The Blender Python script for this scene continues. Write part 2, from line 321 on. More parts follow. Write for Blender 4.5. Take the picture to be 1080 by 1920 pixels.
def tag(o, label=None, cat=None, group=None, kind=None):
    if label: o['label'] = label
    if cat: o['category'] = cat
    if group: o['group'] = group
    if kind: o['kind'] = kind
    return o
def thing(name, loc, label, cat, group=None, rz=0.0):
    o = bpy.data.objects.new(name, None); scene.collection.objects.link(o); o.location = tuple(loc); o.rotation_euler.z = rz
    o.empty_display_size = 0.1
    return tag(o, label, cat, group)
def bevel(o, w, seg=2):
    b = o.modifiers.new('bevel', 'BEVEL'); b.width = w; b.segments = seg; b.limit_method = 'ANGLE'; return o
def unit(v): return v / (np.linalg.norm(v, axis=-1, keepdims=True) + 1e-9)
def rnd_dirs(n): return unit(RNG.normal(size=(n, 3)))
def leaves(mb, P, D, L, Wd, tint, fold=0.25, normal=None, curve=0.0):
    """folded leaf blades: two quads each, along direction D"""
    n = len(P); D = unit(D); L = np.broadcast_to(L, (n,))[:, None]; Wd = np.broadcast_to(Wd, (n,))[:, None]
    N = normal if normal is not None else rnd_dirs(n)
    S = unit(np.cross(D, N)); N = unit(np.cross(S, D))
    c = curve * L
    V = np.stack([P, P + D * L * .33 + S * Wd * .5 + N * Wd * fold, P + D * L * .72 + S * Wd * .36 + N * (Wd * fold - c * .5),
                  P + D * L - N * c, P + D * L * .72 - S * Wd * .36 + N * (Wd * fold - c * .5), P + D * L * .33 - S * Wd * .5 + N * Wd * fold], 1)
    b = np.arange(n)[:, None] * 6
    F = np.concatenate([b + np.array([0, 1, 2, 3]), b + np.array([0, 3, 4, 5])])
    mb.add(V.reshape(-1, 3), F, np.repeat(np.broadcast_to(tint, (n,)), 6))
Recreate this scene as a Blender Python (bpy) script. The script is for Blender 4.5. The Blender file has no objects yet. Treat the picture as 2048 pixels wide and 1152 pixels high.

* [What is required]:
Each line in the listing above that contains "scene" should be copied.

* [Written answer]:
The Blender Python script for this scene continues. Write part 2, from line 321 on. More parts follow. Write for Blender 4.5. Take the picture to be 1080 by 1920 pixels.
    o = bpy.data.objects.new(name, None); scene.collection.objects.link(o); o.location = tuple(loc); o.rotation_euler.z = rz
Recreate this scene as a Blender Python (bpy) script. The script is for Blender 4.5. The Blender file has no objects yet. Treat the picture as 2048 pixels wide and 1152 pixels high.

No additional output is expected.